RECORDED INFORMATION ->
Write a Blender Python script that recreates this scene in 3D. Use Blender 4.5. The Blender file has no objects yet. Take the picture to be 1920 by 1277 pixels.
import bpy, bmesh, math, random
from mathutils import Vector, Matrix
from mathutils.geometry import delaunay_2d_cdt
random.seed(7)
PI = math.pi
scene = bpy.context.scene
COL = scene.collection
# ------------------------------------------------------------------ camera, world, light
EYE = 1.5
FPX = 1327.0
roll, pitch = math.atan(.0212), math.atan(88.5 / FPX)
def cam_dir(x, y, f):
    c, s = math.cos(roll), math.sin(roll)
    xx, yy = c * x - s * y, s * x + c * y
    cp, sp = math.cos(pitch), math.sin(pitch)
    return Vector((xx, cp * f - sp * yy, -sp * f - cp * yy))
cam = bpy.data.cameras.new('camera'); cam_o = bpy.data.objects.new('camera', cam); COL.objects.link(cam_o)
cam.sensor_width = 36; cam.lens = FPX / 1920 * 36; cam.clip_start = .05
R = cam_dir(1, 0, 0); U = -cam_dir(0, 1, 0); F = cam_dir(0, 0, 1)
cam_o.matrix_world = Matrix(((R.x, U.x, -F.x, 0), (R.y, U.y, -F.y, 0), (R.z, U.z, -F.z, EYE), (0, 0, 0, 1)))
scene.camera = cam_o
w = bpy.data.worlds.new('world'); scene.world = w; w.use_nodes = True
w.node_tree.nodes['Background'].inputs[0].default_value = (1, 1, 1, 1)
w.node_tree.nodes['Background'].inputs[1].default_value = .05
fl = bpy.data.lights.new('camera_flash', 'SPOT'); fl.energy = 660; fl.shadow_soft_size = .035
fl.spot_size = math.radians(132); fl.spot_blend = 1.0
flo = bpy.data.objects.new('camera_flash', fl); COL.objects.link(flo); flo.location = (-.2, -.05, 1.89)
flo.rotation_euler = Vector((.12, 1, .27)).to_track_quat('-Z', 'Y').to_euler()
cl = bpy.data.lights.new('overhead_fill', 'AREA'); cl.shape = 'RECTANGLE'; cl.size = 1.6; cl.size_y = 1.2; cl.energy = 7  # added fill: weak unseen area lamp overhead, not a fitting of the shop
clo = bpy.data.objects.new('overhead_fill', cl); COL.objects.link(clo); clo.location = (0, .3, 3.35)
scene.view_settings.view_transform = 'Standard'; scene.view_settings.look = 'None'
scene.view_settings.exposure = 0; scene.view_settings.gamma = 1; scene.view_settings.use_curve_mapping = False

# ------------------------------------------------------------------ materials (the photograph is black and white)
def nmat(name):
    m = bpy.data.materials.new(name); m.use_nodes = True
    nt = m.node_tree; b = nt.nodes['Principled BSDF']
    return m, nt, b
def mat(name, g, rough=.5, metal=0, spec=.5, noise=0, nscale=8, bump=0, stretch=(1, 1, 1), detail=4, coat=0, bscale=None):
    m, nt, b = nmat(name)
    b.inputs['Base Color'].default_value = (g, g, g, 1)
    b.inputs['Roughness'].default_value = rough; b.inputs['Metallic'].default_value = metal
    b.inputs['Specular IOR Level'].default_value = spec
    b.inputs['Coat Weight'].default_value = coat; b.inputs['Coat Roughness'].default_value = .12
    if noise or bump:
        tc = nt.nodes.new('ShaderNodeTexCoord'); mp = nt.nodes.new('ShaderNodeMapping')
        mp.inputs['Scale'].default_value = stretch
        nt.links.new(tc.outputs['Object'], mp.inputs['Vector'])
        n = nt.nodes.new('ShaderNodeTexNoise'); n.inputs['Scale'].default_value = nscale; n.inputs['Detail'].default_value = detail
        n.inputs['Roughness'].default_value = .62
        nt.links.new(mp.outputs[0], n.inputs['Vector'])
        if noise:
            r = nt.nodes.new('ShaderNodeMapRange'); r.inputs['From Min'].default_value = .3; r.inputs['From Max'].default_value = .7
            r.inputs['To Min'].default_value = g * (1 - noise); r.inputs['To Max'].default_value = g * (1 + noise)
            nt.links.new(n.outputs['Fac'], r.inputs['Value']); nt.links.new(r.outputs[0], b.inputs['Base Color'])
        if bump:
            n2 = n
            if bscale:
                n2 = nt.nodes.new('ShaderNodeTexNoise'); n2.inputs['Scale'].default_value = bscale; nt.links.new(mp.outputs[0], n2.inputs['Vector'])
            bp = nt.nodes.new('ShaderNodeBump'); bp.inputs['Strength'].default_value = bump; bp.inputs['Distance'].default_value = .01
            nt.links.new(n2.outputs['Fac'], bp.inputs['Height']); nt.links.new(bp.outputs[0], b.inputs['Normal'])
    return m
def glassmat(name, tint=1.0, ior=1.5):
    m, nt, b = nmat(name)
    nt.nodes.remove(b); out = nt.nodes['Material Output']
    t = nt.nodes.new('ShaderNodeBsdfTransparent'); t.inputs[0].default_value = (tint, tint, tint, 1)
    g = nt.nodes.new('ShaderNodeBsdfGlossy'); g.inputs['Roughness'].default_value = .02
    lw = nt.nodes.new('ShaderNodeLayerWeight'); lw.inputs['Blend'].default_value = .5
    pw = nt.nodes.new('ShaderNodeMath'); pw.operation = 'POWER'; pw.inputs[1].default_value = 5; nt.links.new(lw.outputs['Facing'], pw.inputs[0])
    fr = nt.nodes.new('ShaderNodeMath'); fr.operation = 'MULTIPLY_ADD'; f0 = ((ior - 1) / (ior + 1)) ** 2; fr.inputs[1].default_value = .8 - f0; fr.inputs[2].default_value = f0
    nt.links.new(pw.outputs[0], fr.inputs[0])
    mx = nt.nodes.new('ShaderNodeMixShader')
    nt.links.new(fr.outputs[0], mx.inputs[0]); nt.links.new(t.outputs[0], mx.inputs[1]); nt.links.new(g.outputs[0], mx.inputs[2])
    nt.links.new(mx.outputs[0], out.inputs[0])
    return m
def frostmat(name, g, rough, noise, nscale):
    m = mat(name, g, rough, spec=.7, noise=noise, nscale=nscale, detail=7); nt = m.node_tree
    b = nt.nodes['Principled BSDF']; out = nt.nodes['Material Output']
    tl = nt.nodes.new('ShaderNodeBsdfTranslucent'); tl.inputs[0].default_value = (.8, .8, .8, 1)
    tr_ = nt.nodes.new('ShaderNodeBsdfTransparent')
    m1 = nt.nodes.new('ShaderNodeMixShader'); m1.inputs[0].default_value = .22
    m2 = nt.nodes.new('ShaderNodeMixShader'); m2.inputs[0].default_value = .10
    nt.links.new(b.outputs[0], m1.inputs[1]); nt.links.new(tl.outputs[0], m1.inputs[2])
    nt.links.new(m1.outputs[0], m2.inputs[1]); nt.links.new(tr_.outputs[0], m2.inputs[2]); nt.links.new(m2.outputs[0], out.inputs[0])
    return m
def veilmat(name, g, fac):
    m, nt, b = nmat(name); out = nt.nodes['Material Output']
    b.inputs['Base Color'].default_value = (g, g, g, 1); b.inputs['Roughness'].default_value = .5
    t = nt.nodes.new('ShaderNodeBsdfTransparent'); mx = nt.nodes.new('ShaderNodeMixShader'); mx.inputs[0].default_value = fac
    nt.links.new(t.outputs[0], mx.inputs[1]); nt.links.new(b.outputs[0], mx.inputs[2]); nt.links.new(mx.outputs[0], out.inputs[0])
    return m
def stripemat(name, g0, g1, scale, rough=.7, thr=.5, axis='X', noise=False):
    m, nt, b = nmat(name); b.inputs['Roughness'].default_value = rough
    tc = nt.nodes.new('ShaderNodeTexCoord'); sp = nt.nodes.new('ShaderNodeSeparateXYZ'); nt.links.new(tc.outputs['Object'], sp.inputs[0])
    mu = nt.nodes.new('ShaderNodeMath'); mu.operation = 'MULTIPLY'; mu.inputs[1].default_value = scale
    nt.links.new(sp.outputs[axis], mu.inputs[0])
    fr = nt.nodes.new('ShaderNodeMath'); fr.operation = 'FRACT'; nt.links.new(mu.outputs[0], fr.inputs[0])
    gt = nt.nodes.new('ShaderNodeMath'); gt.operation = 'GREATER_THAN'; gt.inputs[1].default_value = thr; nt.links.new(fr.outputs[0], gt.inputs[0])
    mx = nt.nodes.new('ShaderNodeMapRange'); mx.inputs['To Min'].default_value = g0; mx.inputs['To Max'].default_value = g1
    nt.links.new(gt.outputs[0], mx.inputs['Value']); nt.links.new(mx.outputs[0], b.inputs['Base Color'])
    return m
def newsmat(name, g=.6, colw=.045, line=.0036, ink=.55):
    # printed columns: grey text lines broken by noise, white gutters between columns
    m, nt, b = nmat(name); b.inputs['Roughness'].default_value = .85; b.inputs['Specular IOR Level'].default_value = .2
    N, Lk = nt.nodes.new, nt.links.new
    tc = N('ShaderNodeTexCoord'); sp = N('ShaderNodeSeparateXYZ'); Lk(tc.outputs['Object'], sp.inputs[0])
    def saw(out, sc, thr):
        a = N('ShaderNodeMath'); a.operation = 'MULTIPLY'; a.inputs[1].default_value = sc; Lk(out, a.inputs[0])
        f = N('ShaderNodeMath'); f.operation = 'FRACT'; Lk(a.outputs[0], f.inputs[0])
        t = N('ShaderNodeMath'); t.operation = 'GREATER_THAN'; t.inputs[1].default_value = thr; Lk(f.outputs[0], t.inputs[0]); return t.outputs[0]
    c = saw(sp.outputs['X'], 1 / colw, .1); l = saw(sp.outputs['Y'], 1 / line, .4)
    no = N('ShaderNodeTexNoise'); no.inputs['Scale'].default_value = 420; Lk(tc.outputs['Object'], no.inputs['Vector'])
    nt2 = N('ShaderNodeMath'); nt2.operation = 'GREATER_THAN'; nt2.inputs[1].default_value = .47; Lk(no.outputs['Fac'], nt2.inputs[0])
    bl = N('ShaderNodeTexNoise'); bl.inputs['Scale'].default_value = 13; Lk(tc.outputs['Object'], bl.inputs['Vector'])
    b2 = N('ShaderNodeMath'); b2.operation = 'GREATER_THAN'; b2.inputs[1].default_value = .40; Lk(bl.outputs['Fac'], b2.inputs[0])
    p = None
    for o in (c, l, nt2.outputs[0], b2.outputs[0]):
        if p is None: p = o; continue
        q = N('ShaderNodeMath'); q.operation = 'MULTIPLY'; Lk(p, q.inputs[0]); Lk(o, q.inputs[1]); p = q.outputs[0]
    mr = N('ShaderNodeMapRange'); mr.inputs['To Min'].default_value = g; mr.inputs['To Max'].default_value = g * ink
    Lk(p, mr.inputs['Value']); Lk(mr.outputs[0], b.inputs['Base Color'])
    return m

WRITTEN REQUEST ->
Restate the listing exactly, starting at its first line and ending at the line where "scene.view_settings.exposure = 0;" occurs; include both and no other lines.

REPLY TO THE TASK ->
Write a Blender Python script that recreates this scene in 3D. Use Blender 4.5. The Blender file has no objects yet. Take the picture to be 1920 by 1277 pixels.
import bpy, bmesh, math, random
from mathutils import Vector, Matrix
from mathutils.geometry import delaunay_2d_cdt
random.seed(7)
PI = math.pi
scene = bpy.context.scene
COL = scene.collection
# ------------------------------------------------------------------ camera, world, light
EYE = 1.5
FPX = 1327.0
roll, pitch = math.atan(.0212), math.atan(88.5 / FPX)
def cam_dir(x, y, f):
    c, s = math.cos(roll), math.sin(roll)
    xx, yy = c * x - s * y, s * x + c * y
    cp, sp = math.cos(pitch), math.sin(pitch)
    return Vector((xx, cp * f - sp * yy, -sp * f - cp * yy))
cam = bpy.data.cameras.new('camera'); cam_o = bpy.data.objects.new('camera', cam); COL.objects.link(cam_o)
cam.sensor_width = 36; cam.lens = FPX / 1920 * 36; cam.clip_start = .05
R = cam_dir(1, 0, 0); U = -cam_dir(0, 1, 0); F = cam_dir(0, 0, 1)
cam_o.matrix_world = Matrix(((R.x, U.x, -F.x, 0), (R.y, U.y, -F.y, 0), (R.z, U.z, -F.z, EYE), (0, 0, 0, 1)))
scene.camera = cam_o
w = bpy.data.worlds.new('world'); scene.world = w; w.use_nodes = True
w.node_tree.nodes['Background'].inputs[0].default_value = (1, 1, 1, 1)
w.node_tree.nodes['Background'].inputs[1].default_value = .05
fl = bpy.data.lights.new('camera_flash', 'SPOT'); fl.energy = 660; fl.shadow_soft_size = .035
fl.spot_size = math.radians(132); fl.spot_blend = 1.0
flo = bpy.data.objects.new('camera_flash', fl); COL.objects.link(flo); flo.location = (-.2, -.05, 1.89)
flo.rotation_euler = Vector((.12, 1, .27)).to_track_quat('-Z', 'Y').to_euler()
cl = bpy.data.lights.new('overhead_fill', 'AREA'); cl.shape = 'RECTANGLE'; cl.size = 1.6; cl.size_y = 1.2; cl.energy = 7  # added fill: weak unseen area lamp overhead, not a fitting of the shop
clo = bpy.data.objects.new('overhead_fill', cl); COL.objects.link(clo); clo.location = (0, .3, 3.35)
scene.view_settings.view_transform = 'Standard'; scene.view_settings.look = 'None'
scene.view_settings.exposure = 0; scene.view_settings.gamma = 1; scene.view_settings.use_curve_mapping = False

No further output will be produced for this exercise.